Doodles began to appear around the edges of my assignment book pages, little spirals and vines and quotes from Pink Floyd songs. Then they began to spread, sprout blossoms of vivid color quite outside the approved ballpoint blue and black, and inevitably broke the rigid bonds of the gridlines to explode fully across the page. Diagonally across December was scrawled “Why be normal?”, the W illuminated by pictures of galloping horses, twisting vines, arrows, bits of cross-hatching, greek borders, irises and pupils and shiny teardrops. Pretty soon the entire book was full of these hieroglyphics of defiance.

Ms. Travis exploded at me during her study hall rounds. My teachers met with me to find out what my damn problem was, citing my excellent work in French and English classes as reasons for their confusion. More talk about my “potential” and my lack of concern for it. Tearful tirades from my parents about how my attitude problem was ruining all my chances.
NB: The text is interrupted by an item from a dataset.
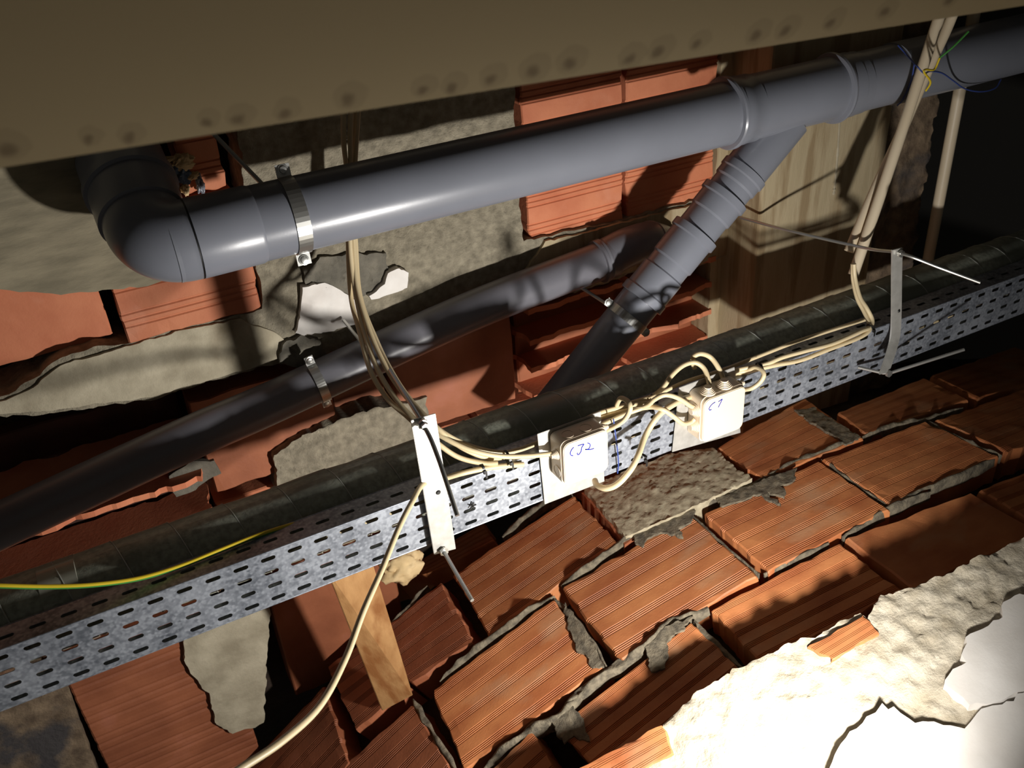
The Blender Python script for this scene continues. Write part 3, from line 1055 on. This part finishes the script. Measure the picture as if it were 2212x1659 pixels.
obj('collar', lathe_bm(q6 + dd2 * .002, dd2, [(0, RS), (.001, RS + .005), (.006, RS + .005), (.05, RS + .005), (.051, RS)], 48), M_pipeb, root, True)
cc = q2.lerp(q3, 0.21)
clamp(cc, q3 - q2, RS, 0.016, (0, -0.05, 1), 'thin zinc strap clamp round the dark grey waste pipe', ear=0.020)
obj_r = tube_bm(crom([aty(742, 692, 1.47), aty(765, 720, 1.43), aty(800, 765, 1.37)], 6), 0.003, 8)
o = obj('hanger_rod', obj_r, M_zinc, None, True)
tag(o, 'thin rod poking out of the white filler behind the cream cables', 'rod')

# ---- insulated pipe with spiral wrap
YI, ZI, RI = 1.184, -0.929, 0.0600
root = empty('insulated_pipe', (0.8, YI, ZI), 'dark foam wrapped pipe with spiral tape, lying behind the perforated tray', 'pipe')
bm = bmesh.new()
pitch = 0.082
SEG = 48
ph = [(0.0, 0.0), (0.06, 0.0012), (0.5, 0.0014), (0.93, 0.0020), (0.985, 0.0022)]
cols = []
x = -0.42
turn = 0
while x + turn * pitch < 2.75:
    for f_, h_ in ph:
        cols.append((x + (turn + f_) * pitch, h_, turn))
    turn += 1
rings = []
for (xx, h_, tn) in cols:
    row = []
    for k in range(SEG + 1):
        th = 2 * math.pi * k / SEG
        X = xx - pitch * (k / SEG)
        hh = RI + h_ + 0.0022 * n3((X, math.cos(th) * .06, math.sin(th) * .06), 11) + 0.001 * n3((X, math.cos(th) * .06, math.sin(th) * .06), 40)
        sag = 0.004 * noise.noise(Vector((X * 2.2, 1, 1)))
        row.append(bm.verts.new((X, YI + math.sin(th) * hh, ZI + math.cos(th) * hh + sag)))
    rings.append(row)
for i in range(len(rings) - 1):
    for k in range(SEG):
        bm.faces.new((rings[i][k], rings[i][k + 1], rings[i + 1][k + 1], rings[i + 1][k]))
recalc(bm)
obj('foam_wrap', bm, M_insul, root, True)
# lighter seam lines on the wrap: narrow raised tape edge
sp = []
n_turn = int((2.75 + .42) / pitch)
for i in range(n_turn * 24):
    th = 2 * math.pi * i / 24
    X = -0.42 + pitch * (i / 24)
    sag = 0.004 * noise.noise(Vector((X * 2.2, 1, 1)))
    hh = RI + 0.0022 + 0.0022 * n3((X, math.cos(-th) * .06, math.sin(-th) * .06), 11)
    sp.append(Vector((X, YI + math.sin(-th) * hh, ZI + math.cos(-th) * hh + sag)))
obj('spiral_seam', tube_bm(sp, 0.0011, 6), noisy('seam_tape', srgb(150, 152, 144), srgb(170, 172, 164), 20, 0.3, 0, 10), root, True)
tx = aty(112, 1240, YI - .04).x
pr = [(-.026, RI + .001), (-.025, RI + .0035), (.025, RI + .0035), (.026, RI + .001)]
bm = lathe_bm((tx, YI, ZI), (1, 0, 0), pr, 60)
for v in bm.verts: v.co += Vector((0, 0, 0.0015)) * n3(v.co, 60)
obj('tape_band', bm, M_tape, root, True, label='shiny clear tape band')
bm = bmesh.new()                       # crumpled end of the tape hanging under the band
G = [[None] * 9 for _ in range(7)]
for a_ in range(9):
    for b_ in range(7):
        th = math.radians(118 + b_ * 7)
        X = tx - .022 + a_ * .0055
        rr = RI + .004 + .006 * abs(n3((a_, b_, 0), .9, 3)) + .004 * n3((a_, b_, 1), 1.7, 5)
        G[b_][a_] = bm.verts.new((X + .003 * n3((a_, b_, 2), 1.1), YI - math.sin(th) * rr, ZI + math.cos(th) * rr + .012))
for b_ in range(6):
    for a_ in range(8):
        bm.faces.new((G[b_][a_], G[b_][a_ + 1], G[b_ + 1][a_ + 1], G[b_ + 1][a_]))
obj('tape_tail', bm, plain('glossy_tape', srgb(150, 148, 136), 0.08), root)

# ---- perforated cable tray
YT, ZT0, ZT1, DT = 1.08, -0.985, -0.885, 0.046
root = empty('cable_tray', (0.8, YT, ZT0), 'galvanised perforated cable tray crossing the picture in front of the foam pipe', 'tray')
PX, PZ = 0.0398, 0.025
SLX, SLZ = 0.0215, 0.0070


def tray_part(to3, X0, ncol, nrow, w_row, off=0.0, thick=0.0012, nvec=Vector((0, 1, 0))):
    bm = bmesh.new()
    for i in range(ncol):
        for j in range(nrow):
            cx_, cy_ = X0 + (i + .5) * PX, (j + .5) * w_row
            hole = []; outer = []
            for k in range(16):
                a = 2 * math.pi * (k + .5) / 16
                ca, sa = math.cos(a), math.sin(a)
                hx = (SLX / 2 - SLZ / 2) * (1 if ca > 0 else -1) + ca * SLZ / 2
                hole.append((cx_ + hx, cy_ + sa * SLZ / 2))
                m_ = max(abs(ca) / (PX / 2), abs(sa) / (w_row / 2))
                outer.append([cx_ + ca / m_, cy_ + sa / m_])
            for k in range(4):         # snap nearest outer to the exact corner
                cxk = cx_ + (PX / 2) * (1, -1, -1, 1)[k]; cyk = cy_ + (w_row / 2) * (1, 1, -1, -1)[k]
                best = min(range(16), key=lambda q: (outer[q][0] - cxk) ** 2 + (outer[q][1] - cyk) ** 2)
                outer[best] = [cxk, cyk]
            H = [bm.verts.new(to3(*p)) for p in hole]; O = [bm.verts.new(to3(*p)) for p in outer]
            Hb = [bm.verts.new(to3(*p) + nvec * thick) for p in hole]
            for k in range(16):
                q = (k + 1) % 16
                bm.faces.new((O[k], O[q], H[q], H[k]))
                bm.faces.new((H[k], H[q], Hb[q], Hb[k]))
    return bm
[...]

More data to support my theory of the inherent absence of love and joy in the world. In response, I did only the assignments that I cared about, and let the others slide. I erected impenetrable fortresses of papers in my locker. I wore tie dye and wrote poems about loneliness. I was pretty convinced that nobody had my interests in mind, only my production capacity. Then one day the assistant principal, one of the people I loathed most of all for his neat desk, short stature, and creepy concern about possible “problems at home”, made the decision that changed things - “I’m enrolling you in painting class with that new teacher we brought over from the arts magnet school.” From then on, things got better.